» **Problem description**
Retype exactly the lines below, beginning with the first and ending with the line where "from mathutils import Vector, Matrix, Euler" appears.

» **Supplied data**
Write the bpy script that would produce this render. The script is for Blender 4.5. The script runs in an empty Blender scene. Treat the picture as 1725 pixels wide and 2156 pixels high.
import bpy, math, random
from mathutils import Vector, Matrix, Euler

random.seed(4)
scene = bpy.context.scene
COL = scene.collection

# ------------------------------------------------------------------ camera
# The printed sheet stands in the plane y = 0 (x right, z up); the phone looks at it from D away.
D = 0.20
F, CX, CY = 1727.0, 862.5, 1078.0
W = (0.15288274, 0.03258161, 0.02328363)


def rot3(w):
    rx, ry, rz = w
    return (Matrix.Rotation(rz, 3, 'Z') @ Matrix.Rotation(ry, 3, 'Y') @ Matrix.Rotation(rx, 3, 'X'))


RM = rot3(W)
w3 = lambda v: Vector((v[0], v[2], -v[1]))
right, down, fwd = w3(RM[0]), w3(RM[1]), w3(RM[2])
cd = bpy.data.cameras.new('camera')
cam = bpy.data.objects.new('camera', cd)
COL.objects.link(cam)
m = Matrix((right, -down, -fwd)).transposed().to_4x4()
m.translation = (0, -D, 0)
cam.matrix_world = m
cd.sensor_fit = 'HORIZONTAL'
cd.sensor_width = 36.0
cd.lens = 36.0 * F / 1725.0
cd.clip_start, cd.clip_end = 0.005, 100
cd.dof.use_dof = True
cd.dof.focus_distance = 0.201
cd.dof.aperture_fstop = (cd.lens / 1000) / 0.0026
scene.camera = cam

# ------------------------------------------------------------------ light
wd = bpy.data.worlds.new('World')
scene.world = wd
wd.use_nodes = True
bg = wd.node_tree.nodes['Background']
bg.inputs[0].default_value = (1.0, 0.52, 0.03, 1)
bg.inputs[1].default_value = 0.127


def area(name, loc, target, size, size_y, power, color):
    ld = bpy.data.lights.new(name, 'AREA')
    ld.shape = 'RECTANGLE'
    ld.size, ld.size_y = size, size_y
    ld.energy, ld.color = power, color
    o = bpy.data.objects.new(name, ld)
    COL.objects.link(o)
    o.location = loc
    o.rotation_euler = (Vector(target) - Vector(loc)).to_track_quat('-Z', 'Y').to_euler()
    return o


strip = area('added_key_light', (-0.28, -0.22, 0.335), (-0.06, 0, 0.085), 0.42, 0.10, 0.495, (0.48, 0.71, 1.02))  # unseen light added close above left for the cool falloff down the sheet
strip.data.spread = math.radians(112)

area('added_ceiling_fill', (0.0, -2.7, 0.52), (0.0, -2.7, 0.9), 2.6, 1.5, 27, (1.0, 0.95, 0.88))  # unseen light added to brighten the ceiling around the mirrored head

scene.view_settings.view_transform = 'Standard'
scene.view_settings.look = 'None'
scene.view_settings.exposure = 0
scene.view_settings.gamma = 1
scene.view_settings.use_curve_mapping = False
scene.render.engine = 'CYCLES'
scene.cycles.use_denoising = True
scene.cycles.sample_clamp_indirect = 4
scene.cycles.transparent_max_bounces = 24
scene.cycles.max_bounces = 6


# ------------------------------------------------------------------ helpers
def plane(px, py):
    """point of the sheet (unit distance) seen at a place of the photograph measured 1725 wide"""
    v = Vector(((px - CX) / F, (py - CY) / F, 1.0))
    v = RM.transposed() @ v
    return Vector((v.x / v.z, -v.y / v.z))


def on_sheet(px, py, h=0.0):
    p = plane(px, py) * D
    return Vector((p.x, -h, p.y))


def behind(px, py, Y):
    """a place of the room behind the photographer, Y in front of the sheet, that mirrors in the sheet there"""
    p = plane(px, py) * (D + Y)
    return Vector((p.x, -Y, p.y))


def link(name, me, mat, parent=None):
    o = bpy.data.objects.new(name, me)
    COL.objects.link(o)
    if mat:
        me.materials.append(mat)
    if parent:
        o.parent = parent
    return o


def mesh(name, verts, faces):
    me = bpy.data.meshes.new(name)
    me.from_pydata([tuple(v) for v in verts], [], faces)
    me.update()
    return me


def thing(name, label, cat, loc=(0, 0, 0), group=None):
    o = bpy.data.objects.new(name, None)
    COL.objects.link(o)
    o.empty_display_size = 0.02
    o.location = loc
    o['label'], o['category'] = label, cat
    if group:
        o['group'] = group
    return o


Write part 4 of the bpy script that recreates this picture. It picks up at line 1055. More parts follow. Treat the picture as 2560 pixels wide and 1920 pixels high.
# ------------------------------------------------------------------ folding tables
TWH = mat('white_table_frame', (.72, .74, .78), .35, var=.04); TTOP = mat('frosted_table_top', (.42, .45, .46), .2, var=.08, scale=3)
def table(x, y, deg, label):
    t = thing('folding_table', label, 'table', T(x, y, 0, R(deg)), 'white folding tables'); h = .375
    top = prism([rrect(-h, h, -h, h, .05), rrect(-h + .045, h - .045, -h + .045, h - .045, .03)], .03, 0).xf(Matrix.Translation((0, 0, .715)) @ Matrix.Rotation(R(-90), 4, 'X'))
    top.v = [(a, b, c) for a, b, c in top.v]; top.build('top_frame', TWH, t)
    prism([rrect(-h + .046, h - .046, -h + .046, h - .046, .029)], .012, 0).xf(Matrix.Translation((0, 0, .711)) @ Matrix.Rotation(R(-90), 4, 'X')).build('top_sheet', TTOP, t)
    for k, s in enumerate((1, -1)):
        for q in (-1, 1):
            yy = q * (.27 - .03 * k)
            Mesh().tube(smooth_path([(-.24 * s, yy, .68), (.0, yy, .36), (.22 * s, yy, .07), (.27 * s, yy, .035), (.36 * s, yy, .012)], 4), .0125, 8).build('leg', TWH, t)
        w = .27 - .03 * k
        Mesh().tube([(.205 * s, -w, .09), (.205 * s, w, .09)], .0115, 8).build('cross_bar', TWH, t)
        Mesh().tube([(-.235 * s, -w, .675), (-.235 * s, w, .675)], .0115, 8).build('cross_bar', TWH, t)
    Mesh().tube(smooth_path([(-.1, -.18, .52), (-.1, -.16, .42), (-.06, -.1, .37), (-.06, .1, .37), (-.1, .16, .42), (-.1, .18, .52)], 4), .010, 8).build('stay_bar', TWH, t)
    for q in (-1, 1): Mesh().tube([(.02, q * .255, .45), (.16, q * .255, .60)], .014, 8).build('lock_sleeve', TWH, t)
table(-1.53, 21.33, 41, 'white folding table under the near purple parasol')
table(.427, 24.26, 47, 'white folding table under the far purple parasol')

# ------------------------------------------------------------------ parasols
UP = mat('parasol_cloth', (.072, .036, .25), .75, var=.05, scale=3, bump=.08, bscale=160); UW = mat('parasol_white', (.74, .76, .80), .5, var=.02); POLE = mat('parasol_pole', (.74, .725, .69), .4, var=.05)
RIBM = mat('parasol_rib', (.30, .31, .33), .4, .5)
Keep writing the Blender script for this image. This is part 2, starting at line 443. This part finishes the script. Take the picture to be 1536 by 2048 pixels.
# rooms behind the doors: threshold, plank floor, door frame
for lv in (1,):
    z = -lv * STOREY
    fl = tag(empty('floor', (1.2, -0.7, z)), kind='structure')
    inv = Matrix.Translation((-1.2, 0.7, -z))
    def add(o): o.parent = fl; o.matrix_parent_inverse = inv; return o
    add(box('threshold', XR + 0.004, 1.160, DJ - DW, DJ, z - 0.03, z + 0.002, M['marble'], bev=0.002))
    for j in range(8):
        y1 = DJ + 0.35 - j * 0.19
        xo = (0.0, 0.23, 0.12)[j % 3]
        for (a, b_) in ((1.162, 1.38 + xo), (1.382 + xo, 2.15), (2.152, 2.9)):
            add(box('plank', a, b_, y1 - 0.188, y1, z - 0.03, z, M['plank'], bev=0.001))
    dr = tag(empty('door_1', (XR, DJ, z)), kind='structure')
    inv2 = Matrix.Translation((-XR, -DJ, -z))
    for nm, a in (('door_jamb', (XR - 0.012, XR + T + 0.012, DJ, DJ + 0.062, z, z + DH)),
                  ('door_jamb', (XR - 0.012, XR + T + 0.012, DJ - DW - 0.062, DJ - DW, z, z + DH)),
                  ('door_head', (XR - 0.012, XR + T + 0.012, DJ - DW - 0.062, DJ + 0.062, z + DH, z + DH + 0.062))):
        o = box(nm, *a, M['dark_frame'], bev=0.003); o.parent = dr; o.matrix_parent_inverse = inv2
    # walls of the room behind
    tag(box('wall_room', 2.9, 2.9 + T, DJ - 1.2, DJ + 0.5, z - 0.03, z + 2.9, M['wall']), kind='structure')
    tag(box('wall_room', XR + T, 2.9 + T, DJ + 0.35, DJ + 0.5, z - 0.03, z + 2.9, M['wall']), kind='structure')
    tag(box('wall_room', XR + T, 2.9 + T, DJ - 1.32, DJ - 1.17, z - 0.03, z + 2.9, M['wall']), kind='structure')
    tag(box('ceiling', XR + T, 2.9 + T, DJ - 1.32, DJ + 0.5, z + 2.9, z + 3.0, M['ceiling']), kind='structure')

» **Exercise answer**
Write the bpy script that would produce this render. The script is for Blender 4.5. The script runs in an empty Blender scene. Treat the picture as 1725 pixels wide and 2156 pixels high.
import bpy, math, random
from mathutils import Vector, Matrix, Euler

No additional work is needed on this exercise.